La première tâche qu’accomplisse Guillaume d’Ockam est une œuvre de simplification ; la Physique péripatéticienne reposait sur une trinité de notions ; la matière, la forme et la privation étaient, selon le langage d’Antonio d’Andrès, les trois principes de cette Physique.
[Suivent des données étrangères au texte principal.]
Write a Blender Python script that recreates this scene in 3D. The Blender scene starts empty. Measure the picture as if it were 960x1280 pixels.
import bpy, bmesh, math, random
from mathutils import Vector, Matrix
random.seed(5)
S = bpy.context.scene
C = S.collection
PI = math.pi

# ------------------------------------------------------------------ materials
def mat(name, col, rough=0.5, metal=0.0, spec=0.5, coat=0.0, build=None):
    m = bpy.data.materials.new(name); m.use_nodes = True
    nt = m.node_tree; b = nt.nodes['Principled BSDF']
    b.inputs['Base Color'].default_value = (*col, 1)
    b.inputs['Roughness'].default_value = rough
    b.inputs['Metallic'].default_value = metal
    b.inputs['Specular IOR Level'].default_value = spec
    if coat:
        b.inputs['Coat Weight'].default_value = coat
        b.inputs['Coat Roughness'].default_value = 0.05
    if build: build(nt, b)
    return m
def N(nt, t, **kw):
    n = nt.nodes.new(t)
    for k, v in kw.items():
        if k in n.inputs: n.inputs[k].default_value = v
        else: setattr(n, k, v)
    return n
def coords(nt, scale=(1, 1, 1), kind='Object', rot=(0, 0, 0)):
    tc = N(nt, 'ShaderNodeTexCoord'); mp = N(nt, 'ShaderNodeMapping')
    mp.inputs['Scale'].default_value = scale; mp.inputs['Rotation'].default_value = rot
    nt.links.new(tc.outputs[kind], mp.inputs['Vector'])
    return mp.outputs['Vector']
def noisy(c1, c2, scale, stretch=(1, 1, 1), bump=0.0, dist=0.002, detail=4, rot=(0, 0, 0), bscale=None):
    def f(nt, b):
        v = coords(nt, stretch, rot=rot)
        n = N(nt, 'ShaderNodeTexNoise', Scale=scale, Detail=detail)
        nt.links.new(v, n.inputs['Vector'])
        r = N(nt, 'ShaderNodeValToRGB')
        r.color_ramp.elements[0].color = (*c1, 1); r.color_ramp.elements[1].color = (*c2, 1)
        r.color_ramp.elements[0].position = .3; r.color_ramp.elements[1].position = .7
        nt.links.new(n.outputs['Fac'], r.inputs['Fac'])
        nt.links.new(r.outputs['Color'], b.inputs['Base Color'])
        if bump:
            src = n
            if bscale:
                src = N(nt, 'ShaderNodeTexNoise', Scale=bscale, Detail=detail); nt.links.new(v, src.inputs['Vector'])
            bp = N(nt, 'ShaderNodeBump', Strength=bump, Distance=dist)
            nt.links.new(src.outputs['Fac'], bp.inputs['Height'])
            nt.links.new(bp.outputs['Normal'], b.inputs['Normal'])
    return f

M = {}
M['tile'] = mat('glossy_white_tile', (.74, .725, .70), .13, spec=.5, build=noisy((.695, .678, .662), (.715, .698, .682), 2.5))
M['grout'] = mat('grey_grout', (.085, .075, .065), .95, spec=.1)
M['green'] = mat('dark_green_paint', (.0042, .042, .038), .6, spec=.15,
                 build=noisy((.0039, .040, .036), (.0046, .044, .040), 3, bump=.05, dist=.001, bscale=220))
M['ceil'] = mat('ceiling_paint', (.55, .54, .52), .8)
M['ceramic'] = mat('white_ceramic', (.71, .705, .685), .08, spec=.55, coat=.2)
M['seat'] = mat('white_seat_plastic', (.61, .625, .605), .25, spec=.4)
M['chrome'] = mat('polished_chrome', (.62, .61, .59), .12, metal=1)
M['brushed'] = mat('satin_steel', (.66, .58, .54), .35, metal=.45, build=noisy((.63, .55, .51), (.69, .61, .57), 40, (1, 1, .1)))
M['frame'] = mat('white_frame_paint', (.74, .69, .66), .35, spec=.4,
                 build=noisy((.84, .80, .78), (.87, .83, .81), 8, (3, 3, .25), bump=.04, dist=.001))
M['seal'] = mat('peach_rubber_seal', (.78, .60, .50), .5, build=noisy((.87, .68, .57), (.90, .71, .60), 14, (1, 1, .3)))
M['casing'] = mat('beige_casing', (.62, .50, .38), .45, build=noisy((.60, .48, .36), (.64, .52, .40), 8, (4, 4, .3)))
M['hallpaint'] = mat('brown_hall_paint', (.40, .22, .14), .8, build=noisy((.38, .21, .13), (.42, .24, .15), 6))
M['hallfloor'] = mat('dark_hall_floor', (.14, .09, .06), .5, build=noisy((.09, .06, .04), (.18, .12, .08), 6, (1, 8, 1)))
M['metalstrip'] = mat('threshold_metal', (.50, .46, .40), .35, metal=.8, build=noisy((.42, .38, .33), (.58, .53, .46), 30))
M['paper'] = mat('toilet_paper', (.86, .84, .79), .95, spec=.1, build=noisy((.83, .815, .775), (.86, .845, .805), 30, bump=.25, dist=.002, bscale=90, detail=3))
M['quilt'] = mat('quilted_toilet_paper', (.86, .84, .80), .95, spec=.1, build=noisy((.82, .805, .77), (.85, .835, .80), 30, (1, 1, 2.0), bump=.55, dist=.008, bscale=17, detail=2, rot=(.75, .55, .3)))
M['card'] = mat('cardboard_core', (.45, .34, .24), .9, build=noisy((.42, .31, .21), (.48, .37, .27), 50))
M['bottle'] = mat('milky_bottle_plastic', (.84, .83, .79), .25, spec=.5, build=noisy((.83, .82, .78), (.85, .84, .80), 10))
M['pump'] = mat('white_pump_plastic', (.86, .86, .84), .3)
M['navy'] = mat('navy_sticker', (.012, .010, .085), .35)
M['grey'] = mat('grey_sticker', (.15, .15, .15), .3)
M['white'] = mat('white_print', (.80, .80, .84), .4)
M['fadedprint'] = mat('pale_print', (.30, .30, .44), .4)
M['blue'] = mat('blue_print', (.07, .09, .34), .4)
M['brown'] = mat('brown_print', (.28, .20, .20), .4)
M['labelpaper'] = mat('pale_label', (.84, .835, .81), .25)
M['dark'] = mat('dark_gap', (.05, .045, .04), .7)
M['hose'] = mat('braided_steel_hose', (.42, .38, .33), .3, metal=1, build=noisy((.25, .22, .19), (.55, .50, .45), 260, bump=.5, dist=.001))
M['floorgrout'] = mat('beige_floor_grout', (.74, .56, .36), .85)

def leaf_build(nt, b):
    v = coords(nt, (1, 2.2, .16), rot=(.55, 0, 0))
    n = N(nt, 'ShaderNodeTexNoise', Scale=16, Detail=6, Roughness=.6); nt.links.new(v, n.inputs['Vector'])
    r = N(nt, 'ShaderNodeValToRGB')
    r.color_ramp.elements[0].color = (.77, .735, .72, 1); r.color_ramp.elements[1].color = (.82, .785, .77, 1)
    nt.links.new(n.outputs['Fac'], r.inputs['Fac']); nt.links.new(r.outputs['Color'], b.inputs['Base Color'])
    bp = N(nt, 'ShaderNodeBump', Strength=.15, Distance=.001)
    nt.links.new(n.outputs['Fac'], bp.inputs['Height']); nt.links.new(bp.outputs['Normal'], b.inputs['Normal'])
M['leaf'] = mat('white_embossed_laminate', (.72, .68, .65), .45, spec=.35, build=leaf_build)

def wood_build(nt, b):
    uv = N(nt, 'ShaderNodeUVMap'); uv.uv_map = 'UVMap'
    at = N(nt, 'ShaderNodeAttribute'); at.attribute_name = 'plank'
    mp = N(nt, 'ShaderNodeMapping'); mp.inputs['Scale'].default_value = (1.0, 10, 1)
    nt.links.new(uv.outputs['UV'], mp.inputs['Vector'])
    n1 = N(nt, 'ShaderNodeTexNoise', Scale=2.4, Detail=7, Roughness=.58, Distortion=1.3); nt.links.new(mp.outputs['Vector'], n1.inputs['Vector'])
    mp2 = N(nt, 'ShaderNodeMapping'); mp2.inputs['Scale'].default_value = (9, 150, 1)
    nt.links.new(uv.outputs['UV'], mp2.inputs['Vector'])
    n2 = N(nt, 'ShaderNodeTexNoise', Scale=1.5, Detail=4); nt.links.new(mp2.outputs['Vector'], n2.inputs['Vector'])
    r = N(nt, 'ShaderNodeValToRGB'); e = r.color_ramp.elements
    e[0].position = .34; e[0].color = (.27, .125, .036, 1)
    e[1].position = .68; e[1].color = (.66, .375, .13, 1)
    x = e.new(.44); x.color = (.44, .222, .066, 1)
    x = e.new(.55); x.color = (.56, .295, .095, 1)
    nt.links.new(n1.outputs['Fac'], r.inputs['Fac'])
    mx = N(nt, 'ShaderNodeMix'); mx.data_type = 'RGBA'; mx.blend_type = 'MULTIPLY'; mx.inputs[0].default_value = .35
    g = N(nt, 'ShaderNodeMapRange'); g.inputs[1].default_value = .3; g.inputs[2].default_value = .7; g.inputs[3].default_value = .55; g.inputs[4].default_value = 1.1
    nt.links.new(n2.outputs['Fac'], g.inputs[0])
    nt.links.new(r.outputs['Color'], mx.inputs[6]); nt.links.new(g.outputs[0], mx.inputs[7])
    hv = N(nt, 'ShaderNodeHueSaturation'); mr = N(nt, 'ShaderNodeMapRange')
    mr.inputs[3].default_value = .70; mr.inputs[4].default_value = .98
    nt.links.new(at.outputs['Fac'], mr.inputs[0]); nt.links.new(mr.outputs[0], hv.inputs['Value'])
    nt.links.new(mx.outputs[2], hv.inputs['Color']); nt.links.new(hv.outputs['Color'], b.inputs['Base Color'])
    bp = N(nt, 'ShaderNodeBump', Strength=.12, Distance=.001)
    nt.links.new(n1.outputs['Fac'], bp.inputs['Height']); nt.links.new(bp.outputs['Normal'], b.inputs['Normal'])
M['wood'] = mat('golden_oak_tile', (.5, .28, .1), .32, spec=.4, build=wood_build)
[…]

Ockam ramène cette trinité à une dualité ; sans pitié, il montre tout ce qu’il y avait d’illusoire et de purement verbal dans les considérations par lesquelles Aristote faisait, de la privation, un élément essentiel des choses[1]. « Il faut remarquer, dit-il[2], que, par êtres divers, Aristote entend diverses définitions exprimant une chose ; ces définitions équivalent à des mots divers, mais souvent ces mots divers supposent et désignent une même chose. Par ces êtres divers, homme et non-musicien, par exemple, il entend les deux définitions qui équivalent à ces deux mots : homme, et non-musicien ; mais ces deux mots remplacent le même objet, car c’est le même qui est homme et qui est non-musicien… La seule absence de la forme n’entraîne aucune pluralité en la matière, et de la présence de la forme, il ne résulte aucune pluralité autre que celle de la matière et de la forme. Puis donc que la forme, par son absence ou sa présence, rend suffisamment compte du changement, aucune pluralité n’est requise par ce changement, sinon que la forme ne soit pas, tout d’abord, présente en la matière, et qu’elle soit, ensuite, présente en cette même matière. Ces deux choses, la matière et la forme, suffisent, dès lors, à rendre compte du changement ; elles suffisent pour qu’en premier lieu, la matière soit dépourvue de la

  1. Guilhelmi de Ockam Op. laud., Pars I, capp. VIII, IX, X, XI, XII et XIII.
  2. Guilhelmi de Ockam Op. laud., Pars I, cap. XII ; éd. cit., fol. 4, coll. c et d.